#### [WHAT NEEDS TO BE DONE]
Extract the entries in their exact form.

#### [EXTRACTED ENTRIES]
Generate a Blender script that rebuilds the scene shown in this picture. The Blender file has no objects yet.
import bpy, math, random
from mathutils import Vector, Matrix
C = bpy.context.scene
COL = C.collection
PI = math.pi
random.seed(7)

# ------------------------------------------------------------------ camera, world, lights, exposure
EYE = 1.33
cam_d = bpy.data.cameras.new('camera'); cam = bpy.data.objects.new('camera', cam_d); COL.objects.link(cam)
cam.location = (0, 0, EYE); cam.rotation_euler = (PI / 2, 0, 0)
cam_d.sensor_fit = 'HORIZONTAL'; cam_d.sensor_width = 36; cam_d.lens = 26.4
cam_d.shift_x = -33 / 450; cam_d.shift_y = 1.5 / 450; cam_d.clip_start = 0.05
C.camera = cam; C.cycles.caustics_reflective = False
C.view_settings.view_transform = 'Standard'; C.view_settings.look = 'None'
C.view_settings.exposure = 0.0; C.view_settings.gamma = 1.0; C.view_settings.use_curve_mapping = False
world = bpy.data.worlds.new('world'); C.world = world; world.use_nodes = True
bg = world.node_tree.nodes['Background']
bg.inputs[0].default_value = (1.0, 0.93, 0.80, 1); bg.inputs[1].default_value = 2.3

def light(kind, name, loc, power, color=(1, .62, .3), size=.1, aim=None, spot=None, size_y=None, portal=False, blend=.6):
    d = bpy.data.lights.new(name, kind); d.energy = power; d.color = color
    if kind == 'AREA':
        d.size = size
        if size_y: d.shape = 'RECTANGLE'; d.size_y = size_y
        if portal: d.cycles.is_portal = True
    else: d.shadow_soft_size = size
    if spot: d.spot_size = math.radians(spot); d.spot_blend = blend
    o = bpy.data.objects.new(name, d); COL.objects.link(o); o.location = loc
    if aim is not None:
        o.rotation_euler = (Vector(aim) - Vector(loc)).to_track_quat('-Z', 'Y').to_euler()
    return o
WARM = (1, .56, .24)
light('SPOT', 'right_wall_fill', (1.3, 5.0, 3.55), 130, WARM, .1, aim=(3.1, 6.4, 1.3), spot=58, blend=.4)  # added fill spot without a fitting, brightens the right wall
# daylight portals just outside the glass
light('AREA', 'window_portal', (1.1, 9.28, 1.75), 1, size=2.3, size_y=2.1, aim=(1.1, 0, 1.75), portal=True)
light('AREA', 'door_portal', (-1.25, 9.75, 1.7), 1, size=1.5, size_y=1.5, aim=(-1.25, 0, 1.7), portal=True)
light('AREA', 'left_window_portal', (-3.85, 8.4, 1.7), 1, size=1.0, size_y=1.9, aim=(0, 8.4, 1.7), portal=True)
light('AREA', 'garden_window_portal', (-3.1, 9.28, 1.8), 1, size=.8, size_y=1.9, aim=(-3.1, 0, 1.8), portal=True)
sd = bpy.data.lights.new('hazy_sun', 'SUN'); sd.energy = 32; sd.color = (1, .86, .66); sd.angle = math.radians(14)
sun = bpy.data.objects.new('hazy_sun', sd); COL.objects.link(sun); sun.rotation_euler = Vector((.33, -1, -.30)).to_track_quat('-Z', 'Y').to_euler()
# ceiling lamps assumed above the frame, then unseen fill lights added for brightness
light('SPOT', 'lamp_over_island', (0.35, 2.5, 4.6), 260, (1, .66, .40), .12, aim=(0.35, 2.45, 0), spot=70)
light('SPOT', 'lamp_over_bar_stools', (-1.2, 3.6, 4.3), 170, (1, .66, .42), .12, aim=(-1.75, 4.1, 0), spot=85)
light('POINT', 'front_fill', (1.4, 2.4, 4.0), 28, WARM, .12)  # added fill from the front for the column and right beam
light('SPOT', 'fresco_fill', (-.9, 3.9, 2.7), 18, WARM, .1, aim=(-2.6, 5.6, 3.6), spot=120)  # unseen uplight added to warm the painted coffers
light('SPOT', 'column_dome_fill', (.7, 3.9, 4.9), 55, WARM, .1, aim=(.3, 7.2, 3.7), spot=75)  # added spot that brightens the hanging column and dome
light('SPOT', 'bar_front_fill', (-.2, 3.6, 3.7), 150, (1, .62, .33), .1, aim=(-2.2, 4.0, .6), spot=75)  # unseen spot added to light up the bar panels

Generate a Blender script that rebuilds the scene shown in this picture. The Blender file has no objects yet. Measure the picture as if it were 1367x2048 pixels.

#### [FINISHED TASK]
Generate a Blender script that rebuilds the scene shown in this picture. The Blender file has no objects yet.
import bpy, math, random
from mathutils import Vector, Matrix
C = bpy.context.scene
COL = C.collection
PI = math.pi
random.seed(7)

# ------------------------------------------------------------------ camera, world, lights, exposure
EYE = 1.33
cam_d = bpy.data.cameras.new('camera'); cam = bpy.data.objects.new('camera', cam_d); COL.objects.link(cam)
cam.location = (0, 0, EYE); cam.rotation_euler = (PI / 2, 0, 0)
cam_d.sensor_fit = 'HORIZONTAL'; cam_d.sensor_width = 36; cam_d.lens = 26.4
cam_d.shift_x = -33 / 450; cam_d.shift_y = 1.5 / 450; cam_d.clip_start = 0.05
C.camera = cam; C.cycles.caustics_reflective = False
C.view_settings.view_transform = 'Standard'; C.view_settings.look = 'None'
C.view_settings.exposure = 0.0; C.view_settings.gamma = 1.0; C.view_settings.use_curve_mapping = False
world = bpy.data.worlds.new('world'); C.world = world; world.use_nodes = True
bg = world.node_tree.nodes['Background']
bg.inputs[0].default_value = (1.0, 0.93, 0.80, 1); bg.inputs[1].default_value = 2.3

def light(kind, name, loc, power, color=(1, .62, .3), size=.1, aim=None, spot=None, size_y=None, portal=False, blend=.6):
    d = bpy.data.lights.new(name, kind); d.energy = power; d.color = color
    if kind == 'AREA':
        d.size = size
        if size_y: d.shape = 'RECTANGLE'; d.size_y = size_y
        if portal: d.cycles.is_portal = True
    else: d.shadow_soft_size = size
    if spot: d.spot_size = math.radians(spot); d.spot_blend = blend
    o = bpy.data.objects.new(name, d); COL.objects.link(o); o.location = loc
    if aim is not None:
        o.rotation_euler = (Vector(aim) - Vector(loc)).to_track_quat('-Z', 'Y').to_euler()
    return o
WARM = (1, .56, .24)
light('SPOT', 'right_wall_fill', (1.3, 5.0, 3.55), 130, WARM, .1, aim=(3.1, 6.4, 1.3), spot=58, blend=.4)  # added fill spot without a fitting, brightens the right wall
# daylight portals just outside the glass
light('AREA', 'window_portal', (1.1, 9.28, 1.75), 1, size=2.3, size_y=2.1, aim=(1.1, 0, 1.75), portal=True)
light('AREA', 'door_portal', (-1.25, 9.75, 1.7), 1, size=1.5, size_y=1.5, aim=(-1.25, 0, 1.7), portal=True)
light('AREA', 'left_window_portal', (-3.85, 8.4, 1.7), 1, size=1.0, size_y=1.9, aim=(0, 8.4, 1.7), portal=True)
light('AREA', 'garden_window_portal', (-3.1, 9.28, 1.8), 1, size=.8, size_y=1.9, aim=(-3.1, 0, 1.8), portal=True)
sd = bpy.data.lights.new('hazy_sun', 'SUN'); sd.energy = 32; sd.color = (1, .86, .66); sd.angle = math.radians(14)
sun = bpy.data.objects.new('hazy_sun', sd); COL.objects.link(sun); sun.rotation_euler = Vector((.33, -1, -.30)).to_track_quat('-Z', 'Y').to_euler()
# ceiling lamps assumed above the frame, then unseen fill lights added for brightness
light('SPOT', 'lamp_over_island', (0.35, 2.5, 4.6), 260, (1, .66, .40), .12, aim=(0.35, 2.45, 0), spot=70)
light('SPOT', 'lamp_over_bar_stools', (-1.2, 3.6, 4.3), 170, (1, .66, .42), .12, aim=(-1.75, 4.1, 0), spot=85)
light('POINT', 'front_fill', (1.4, 2.4, 4.0), 28, WARM, .12)  # added fill from the front for the column and right beam
light('SPOT', 'fresco_fill', (-.9, 3.9, 2.7), 18, WARM, .1, aim=(-2.6, 5.6, 3.6), spot=120)  # unseen uplight added to warm the painted coffers
light('SPOT', 'column_dome_fill', (.7, 3.9, 4.9), 55, WARM, .1, aim=(.3, 7.2, 3.7), spot=75)  # added spot that brightens the hanging column and dome
light('SPOT', 'bar_front_fill', (-.2, 3.6, 3.7), 150, (1, .62, .33), .1, aim=(-2.2, 4.0, .6), spot=75)  # unseen spot added to light up the bar panels

Generate a Blender script that rebuilds the scene shown in this picture. The Blender file has no objects yet. Measure the picture as if it were 1367x2048 pixels.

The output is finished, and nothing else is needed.